I used to despise royalty as worthless pampered elitists. They really don't have a choice though. Like someone born into a cult, they are indoctrinated from birth, never able to think like a normal human. Now, I pity them as I pity zoo animals. Zoo animals also have servants to do everything for them.

I am English and have no love of the monarchy. I have little time for Brenda or the rest her rotten crew; particularly that dullard, wet heir Brian. (Though his estates do make nice sausages, I'll concede.)

HOWEVER, this interest in Brian and his new bride is unseemly. It is none of my business and it's none of yours either. I suggest we walk away and ignore their private lives.

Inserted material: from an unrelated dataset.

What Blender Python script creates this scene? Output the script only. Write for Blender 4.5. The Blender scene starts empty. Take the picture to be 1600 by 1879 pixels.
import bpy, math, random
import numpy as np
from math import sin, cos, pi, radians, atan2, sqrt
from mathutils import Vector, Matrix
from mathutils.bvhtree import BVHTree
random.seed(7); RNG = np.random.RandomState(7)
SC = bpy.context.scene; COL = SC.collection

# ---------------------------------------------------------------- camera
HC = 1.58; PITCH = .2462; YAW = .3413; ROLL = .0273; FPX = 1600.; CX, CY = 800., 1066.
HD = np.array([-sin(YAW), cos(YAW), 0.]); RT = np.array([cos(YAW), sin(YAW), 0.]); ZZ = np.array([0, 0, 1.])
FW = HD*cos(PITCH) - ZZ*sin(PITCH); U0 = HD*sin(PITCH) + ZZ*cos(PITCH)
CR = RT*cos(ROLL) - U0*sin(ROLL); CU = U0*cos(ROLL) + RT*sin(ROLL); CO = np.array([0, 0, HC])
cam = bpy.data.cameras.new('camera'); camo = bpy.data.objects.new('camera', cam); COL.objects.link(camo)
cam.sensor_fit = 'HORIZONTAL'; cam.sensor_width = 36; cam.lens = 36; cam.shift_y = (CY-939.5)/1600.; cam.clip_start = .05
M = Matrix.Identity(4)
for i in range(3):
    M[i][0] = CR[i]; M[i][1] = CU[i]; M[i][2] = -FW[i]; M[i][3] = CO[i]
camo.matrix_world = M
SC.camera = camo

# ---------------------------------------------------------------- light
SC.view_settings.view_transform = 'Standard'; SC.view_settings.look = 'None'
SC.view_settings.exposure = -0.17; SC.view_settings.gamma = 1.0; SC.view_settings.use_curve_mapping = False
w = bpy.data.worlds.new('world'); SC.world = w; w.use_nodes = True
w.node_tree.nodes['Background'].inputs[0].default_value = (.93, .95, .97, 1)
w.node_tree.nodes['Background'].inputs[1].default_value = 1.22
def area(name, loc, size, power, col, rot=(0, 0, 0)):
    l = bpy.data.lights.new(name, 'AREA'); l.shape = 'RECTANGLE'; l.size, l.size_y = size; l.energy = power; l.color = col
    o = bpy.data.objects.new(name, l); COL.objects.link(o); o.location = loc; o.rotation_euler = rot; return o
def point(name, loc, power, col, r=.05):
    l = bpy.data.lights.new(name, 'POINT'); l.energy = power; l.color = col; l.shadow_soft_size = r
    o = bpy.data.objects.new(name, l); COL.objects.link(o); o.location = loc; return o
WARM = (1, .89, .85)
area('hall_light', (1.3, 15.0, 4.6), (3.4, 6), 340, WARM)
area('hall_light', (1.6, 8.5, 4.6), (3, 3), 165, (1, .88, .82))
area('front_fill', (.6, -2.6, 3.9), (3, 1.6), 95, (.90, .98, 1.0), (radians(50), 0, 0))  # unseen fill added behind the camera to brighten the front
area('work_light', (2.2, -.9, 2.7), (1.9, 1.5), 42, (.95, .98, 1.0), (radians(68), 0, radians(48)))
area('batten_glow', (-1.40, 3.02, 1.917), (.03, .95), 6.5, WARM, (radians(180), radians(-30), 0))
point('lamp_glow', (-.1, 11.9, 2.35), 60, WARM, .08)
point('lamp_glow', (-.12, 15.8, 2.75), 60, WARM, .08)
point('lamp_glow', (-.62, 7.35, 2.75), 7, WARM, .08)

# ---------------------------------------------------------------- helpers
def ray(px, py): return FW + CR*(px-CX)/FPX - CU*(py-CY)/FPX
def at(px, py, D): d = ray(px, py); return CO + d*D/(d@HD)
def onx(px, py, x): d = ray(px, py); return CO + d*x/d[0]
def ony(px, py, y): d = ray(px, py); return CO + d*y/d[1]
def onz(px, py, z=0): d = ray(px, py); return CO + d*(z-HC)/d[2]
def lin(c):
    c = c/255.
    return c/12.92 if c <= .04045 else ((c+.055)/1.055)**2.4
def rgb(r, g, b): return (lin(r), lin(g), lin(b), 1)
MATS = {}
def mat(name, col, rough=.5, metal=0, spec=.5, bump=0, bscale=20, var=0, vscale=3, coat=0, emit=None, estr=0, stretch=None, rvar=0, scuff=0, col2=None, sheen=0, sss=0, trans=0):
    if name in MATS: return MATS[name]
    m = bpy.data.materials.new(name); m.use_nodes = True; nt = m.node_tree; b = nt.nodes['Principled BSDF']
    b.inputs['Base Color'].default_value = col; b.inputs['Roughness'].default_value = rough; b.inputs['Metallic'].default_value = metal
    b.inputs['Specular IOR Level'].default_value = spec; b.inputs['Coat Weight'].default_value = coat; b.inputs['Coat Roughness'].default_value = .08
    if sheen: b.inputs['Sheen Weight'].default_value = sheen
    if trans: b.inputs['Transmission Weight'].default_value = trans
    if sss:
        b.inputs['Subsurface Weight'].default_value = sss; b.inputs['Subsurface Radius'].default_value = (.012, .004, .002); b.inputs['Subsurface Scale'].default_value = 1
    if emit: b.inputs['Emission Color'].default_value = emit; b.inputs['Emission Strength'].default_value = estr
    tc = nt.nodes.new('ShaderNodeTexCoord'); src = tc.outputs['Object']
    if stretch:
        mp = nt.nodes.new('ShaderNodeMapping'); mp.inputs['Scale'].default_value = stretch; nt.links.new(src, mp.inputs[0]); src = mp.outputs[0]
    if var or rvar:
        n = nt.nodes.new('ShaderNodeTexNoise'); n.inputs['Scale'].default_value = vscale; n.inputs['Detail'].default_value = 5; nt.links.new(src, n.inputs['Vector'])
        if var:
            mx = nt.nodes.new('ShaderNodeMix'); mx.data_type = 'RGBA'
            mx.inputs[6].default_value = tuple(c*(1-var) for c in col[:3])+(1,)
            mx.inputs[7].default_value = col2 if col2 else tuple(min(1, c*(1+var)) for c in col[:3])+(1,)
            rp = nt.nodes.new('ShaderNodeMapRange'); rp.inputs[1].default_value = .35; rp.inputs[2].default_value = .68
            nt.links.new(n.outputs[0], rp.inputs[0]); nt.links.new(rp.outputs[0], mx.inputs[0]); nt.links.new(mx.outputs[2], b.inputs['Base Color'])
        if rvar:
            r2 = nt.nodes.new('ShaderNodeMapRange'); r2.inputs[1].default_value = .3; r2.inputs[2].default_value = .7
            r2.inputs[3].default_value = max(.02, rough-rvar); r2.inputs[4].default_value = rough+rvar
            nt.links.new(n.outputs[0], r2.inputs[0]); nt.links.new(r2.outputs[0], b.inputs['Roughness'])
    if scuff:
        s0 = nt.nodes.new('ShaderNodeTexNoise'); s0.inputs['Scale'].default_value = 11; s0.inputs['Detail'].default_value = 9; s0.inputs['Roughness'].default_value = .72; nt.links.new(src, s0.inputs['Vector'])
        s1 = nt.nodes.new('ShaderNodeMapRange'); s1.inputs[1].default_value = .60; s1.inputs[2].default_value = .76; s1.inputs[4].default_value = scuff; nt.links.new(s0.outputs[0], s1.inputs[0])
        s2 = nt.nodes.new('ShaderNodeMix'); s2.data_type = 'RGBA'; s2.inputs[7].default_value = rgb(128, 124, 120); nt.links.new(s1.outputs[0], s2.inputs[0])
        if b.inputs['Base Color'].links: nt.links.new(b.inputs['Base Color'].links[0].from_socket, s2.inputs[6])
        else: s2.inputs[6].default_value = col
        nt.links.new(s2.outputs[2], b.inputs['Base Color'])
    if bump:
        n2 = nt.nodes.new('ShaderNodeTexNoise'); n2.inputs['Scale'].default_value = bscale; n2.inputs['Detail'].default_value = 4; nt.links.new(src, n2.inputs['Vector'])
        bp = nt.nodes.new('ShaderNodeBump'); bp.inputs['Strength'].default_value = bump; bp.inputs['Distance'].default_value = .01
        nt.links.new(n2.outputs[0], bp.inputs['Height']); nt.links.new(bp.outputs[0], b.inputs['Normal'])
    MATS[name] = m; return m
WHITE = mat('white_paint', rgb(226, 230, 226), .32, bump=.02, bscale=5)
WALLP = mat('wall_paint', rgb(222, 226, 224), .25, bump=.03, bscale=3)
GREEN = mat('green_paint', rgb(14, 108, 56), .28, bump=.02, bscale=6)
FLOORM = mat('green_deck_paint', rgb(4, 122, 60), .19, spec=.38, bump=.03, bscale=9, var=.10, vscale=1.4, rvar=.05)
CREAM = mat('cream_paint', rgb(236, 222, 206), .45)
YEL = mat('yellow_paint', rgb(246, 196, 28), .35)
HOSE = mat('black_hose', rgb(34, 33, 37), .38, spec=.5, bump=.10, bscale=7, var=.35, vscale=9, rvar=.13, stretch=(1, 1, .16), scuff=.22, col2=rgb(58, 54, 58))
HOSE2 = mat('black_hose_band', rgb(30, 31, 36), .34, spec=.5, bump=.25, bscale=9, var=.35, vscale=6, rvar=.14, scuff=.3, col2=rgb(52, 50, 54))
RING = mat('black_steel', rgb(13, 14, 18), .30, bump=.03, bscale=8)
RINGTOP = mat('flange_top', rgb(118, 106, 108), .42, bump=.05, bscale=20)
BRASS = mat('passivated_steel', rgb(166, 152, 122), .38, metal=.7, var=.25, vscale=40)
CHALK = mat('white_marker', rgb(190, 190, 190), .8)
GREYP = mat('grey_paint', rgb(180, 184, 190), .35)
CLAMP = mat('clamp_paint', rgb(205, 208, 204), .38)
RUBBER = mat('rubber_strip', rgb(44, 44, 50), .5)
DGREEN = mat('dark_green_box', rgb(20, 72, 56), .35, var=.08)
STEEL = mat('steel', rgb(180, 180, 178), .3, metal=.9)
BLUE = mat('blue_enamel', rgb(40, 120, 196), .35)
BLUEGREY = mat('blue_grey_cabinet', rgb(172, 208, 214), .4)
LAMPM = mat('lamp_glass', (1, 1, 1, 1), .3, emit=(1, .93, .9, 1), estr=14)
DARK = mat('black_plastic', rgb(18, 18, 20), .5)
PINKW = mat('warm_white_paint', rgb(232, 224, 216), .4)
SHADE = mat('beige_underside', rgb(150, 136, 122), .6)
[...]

Move along, now. Nothing to see here...

To Chris,
I love you. I have never heard it put quite that way. Great analogy.
Anyway, to the English chick (Njori)--
You have confirmed my suspicions of the English being just a tad too uptight (That is a good-natured joke I promise).
The monarchy has very little control over the actual government in the UK. The monarchy is essentially dead.
The fortune and life styles of the monarchy, along with the legacy is something that the public eye chooses not to ignore. Look at how historical a couple like Charles and Di was! Charles cared so much about his image in the public eye that he hid his secret life for years, and cast aside a woman who really loved him.
If we should just walk away and ignore these people, then maybe they shouldn't gloat their capitalistic empire and get their asses out in the real world and be real human beings. Like Diana and her son, who went off to Africa to help the poor.
That got the public eye off them very quickly (although short-lived).